Dans les domaines de la relation d’aide, l’approche centrée sur la personne s’emploie à créer des conditions favorables à la croissance de cette puissance vitale auto-réalisatrice. Rogers se rend compte que ses recherches dans le domaine de la psychothérapie sont extensibles à tous les domaines de l’activité humaine : l’éducation, le soin, la vie dans les organisations ou la diplomatie.

Trois attitudes permettent aux accompagnants, qu’ils soient enseignants ou travailleurs sociaux, chefs d’entreprise ou thérapeutes, de faciliter cette croissance chez ceux qu’ils encadrent ou accompagnent.  La personne en position d’accompagnement est perçue comme  facilitateur.

La congruence. Elle est le fondement des deux autres attitudes, ce sur quoi elles reposent. La congruence se manifeste par une adéquation pleine et entière entre ce qui est vécu et perçu par le facilitateur. Rogers parle aussi d’authenticité. Les  mouvements intérieurs, les sentiments négatifs ou positifs, confus et incertains, sont accueillis et acceptés dans le cadre de la relation. Libre au facilitateur d’en faire état, s’il le souhaite, dans la mesure aussi où ses mouvements intérieurs, pensées ou émotions, relèvent explicitement de la relation d’aide proprement dite et non de ses peurs ou de ses besoins propres.

La considération positive inconditionnelle (unconditional positive regard). Elle suppose que le facilitateur accepte toutes les manifestations présentes chez la personne qu’il accompagne, sans jugement positif ou négatif, de manière à ce que puisse être exprimé pleinement le sentiment ressenti. L’acceptation de ce dont les personnes ont peur ou honte est l’un des leviers du changement. Ce qu’une personne ressent et vit peut être exprimé sans susciter rejet, peur ni présenter de menace. « Si elle prend conscience de ses pulsions agressives et de ses élans d’amour ; des attentes de la société à son égard et en même temps de ses attentes personnelles, de son égoïsme et de son altruisme, son comportement en deviendra plus harmonieux, ajusté et constructif », [Rogers, Le développement de la personne, chap. 15, Dunod, 2006, p. 234, traduction revue].

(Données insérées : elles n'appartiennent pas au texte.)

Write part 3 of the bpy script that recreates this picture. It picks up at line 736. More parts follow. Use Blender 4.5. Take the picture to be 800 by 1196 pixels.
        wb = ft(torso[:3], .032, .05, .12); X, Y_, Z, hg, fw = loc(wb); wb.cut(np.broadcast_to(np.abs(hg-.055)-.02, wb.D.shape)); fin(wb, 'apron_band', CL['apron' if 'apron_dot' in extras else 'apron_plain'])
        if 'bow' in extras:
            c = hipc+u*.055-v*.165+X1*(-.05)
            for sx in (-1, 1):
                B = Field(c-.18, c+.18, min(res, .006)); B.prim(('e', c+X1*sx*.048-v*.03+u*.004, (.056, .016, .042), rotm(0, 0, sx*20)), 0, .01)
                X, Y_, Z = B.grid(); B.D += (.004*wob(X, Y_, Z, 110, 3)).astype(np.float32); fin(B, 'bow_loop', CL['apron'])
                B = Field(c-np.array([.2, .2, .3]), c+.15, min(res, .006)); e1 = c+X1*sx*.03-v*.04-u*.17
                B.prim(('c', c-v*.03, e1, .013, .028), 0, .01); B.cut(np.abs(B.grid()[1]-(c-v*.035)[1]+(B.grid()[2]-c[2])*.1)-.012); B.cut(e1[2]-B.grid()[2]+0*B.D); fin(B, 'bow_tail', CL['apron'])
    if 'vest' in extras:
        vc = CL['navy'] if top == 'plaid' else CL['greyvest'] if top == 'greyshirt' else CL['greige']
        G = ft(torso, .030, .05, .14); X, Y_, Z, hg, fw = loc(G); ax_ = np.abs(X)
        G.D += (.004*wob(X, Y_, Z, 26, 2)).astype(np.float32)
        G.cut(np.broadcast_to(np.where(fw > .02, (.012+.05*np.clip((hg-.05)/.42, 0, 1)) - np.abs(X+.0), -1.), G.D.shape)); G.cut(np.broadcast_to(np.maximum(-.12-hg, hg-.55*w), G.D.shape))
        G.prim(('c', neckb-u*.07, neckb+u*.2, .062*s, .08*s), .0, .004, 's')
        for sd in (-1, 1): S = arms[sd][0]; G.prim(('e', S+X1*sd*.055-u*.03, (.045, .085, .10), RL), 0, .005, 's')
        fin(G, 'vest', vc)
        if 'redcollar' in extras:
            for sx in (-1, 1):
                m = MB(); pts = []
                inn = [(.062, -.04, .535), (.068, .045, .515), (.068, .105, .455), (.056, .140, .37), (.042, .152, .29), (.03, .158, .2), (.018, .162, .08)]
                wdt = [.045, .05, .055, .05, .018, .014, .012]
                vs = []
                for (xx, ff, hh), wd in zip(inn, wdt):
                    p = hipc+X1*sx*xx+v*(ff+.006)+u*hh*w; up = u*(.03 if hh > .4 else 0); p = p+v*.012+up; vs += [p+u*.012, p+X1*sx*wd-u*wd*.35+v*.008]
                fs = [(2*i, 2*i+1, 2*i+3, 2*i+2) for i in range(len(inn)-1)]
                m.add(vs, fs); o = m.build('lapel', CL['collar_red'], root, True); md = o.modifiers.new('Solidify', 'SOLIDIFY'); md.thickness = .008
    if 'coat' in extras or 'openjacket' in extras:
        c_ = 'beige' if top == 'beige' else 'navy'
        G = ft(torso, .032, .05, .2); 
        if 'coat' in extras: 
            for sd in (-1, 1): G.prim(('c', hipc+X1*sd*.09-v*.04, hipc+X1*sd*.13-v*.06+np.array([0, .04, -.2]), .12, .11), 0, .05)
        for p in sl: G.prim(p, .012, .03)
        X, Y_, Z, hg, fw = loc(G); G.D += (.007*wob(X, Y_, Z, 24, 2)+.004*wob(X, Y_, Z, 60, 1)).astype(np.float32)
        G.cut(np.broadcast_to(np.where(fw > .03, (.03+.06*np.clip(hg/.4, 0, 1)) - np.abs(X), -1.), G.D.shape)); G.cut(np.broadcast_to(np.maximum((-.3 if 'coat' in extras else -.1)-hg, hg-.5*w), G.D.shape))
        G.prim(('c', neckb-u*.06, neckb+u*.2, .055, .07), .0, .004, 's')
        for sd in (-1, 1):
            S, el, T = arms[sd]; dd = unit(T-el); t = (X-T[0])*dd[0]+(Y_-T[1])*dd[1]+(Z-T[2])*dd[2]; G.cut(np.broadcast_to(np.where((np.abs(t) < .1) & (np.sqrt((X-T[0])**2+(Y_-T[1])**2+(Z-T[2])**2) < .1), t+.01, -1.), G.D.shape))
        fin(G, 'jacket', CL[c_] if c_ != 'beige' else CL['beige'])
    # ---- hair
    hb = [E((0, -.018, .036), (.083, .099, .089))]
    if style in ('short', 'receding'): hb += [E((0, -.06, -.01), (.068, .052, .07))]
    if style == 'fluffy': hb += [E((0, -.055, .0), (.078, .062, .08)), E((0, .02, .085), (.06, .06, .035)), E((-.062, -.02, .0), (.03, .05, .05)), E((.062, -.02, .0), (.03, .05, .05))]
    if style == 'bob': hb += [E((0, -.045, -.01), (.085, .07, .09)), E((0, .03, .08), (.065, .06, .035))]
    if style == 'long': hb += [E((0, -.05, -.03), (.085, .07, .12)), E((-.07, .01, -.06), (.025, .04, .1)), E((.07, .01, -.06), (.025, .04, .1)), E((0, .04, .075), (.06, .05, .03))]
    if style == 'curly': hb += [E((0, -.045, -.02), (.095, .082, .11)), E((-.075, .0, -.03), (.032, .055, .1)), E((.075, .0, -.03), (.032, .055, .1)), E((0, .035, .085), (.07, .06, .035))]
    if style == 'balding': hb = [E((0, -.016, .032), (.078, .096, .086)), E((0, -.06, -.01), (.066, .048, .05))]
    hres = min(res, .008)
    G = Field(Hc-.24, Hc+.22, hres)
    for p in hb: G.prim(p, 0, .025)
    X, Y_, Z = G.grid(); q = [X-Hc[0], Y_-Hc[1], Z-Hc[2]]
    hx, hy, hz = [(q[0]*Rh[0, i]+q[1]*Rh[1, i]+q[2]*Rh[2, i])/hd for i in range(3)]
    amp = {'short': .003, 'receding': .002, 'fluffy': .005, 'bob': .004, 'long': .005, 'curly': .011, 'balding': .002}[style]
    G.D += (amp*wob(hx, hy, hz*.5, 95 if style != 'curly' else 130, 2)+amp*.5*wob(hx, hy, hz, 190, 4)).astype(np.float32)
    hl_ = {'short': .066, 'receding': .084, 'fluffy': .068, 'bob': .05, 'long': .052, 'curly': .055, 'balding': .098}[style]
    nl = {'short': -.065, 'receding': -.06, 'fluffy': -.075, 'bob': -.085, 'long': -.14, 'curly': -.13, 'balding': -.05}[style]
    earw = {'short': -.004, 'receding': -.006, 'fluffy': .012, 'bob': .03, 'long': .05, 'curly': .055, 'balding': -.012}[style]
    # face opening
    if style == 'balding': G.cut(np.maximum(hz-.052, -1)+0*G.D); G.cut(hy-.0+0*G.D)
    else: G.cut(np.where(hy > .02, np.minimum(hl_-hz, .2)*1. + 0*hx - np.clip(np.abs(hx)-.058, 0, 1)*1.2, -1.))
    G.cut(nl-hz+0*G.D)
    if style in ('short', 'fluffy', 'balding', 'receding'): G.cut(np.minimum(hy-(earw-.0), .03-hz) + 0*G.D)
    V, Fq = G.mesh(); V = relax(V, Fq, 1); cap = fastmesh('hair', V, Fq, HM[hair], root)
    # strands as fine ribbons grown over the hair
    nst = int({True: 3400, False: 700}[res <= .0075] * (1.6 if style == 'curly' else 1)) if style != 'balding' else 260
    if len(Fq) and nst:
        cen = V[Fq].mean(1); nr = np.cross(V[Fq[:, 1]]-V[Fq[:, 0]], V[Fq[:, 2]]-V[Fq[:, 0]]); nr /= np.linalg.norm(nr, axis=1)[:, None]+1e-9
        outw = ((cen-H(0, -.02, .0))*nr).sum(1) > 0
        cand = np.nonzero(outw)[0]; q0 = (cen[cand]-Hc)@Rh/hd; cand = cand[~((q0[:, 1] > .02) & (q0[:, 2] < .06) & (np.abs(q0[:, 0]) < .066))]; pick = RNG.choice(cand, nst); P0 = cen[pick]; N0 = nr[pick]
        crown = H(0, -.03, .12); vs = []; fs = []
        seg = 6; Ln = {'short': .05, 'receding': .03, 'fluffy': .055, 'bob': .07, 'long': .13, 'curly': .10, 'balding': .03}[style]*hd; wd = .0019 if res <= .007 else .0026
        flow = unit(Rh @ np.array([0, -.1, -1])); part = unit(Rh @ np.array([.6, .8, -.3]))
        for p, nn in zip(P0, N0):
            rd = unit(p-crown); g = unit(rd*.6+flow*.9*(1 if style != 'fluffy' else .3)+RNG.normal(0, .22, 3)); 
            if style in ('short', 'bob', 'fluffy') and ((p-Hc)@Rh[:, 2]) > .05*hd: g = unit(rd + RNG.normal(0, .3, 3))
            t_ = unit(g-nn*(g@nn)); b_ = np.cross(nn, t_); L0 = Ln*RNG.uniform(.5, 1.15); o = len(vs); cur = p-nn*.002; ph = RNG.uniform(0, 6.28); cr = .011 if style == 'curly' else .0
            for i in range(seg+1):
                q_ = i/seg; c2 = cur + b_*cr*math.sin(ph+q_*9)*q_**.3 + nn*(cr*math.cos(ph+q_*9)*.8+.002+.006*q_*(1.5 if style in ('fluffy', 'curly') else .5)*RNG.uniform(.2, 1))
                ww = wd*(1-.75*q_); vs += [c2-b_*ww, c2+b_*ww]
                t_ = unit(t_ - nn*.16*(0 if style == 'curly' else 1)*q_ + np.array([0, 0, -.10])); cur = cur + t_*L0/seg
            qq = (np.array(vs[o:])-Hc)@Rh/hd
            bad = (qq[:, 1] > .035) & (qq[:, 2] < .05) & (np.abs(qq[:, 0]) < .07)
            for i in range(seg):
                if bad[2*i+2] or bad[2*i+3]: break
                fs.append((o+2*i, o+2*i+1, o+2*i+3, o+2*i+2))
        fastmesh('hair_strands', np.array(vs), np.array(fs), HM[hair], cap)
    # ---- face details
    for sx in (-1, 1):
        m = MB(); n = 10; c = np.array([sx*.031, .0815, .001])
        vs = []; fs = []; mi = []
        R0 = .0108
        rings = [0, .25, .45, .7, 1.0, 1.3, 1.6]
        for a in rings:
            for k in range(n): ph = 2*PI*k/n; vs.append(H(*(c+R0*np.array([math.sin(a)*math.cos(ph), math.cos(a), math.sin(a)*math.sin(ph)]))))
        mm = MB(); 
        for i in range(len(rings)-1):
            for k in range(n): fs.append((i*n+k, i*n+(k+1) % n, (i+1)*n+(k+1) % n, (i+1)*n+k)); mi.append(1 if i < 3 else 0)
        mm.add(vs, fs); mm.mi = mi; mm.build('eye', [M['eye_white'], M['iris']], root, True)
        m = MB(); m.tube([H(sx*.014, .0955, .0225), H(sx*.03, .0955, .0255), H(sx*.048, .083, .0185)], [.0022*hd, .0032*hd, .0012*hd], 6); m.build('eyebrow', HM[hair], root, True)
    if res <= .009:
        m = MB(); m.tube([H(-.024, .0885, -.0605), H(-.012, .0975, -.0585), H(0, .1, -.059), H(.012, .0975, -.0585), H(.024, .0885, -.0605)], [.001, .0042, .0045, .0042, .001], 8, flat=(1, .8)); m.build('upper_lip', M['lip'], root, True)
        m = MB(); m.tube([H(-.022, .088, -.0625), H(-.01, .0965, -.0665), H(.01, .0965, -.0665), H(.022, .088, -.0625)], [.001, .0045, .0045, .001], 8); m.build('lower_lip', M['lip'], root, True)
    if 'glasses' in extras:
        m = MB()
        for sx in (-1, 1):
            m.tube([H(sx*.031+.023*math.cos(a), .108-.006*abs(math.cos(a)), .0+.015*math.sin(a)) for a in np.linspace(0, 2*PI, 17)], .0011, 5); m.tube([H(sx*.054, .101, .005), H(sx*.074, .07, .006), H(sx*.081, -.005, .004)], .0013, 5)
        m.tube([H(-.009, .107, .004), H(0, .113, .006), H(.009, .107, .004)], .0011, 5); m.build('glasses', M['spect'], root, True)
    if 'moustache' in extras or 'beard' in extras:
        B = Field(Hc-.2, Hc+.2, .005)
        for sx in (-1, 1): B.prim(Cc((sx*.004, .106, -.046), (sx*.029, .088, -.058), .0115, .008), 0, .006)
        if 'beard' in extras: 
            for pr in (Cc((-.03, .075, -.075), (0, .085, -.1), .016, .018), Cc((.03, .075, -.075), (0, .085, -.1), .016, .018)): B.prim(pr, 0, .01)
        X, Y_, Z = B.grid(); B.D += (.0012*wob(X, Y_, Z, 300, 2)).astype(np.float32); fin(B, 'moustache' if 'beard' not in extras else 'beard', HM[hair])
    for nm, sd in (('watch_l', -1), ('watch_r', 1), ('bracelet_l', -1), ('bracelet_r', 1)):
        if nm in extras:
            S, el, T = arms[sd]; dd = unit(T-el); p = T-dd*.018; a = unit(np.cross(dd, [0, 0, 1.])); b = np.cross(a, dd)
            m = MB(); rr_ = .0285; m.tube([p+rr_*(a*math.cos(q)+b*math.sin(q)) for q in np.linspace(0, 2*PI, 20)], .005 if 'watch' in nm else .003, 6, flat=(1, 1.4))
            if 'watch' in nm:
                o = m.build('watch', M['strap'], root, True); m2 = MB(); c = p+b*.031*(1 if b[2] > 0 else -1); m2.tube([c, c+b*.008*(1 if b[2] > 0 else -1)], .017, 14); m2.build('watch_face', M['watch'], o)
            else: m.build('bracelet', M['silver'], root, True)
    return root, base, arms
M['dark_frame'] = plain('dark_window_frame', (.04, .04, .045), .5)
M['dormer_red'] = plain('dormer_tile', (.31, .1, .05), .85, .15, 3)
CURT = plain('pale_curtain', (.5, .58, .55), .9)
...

La compréhension empathique. Elle suppose la capacité d’entrer dans le monde de l’autre et de suivre le flux changeant des sentiments et des pensées qui s’y déploient, sans y porter aucun jugement, sans donner aucune interprétation, sans vouloir y apporter un commentaire ni même un encouragement. L’empathie est un processus, non un état, à la fois cognitif et émotionnel. La compréhension empathique n’a de sens que si le facilitateur est en mesure de communiquer à la personne écoutée ce qu’il a compris d’elle.

Je vous invite à imaginer les dispositions à prendre, en soi d’abord, pour mettre en place, dans une classe, dans le mouvement d’un cours, l’approche centrée sur les étudiant.e.s. Ça n’est pas simple, mais c’est une perspective riche en surprises. Le savoir livresque n’y suffit pas. La bienveillance ou la congruence s’apprennent péniblement par l’expérience, elles ne se récitent pas. Impossible de faire semblant très longtemps. C’est pour cela qu’un pan entier du savoir inscrit dans la mémoire est sans grande utilité, faute d’un prolongement dans la réalité des existences. C’est ce que l’École n’a pas encore compris mais que la société civile a intégré depuis 20 ans.

J’en fais l’expérience vive et complexe chaque jour.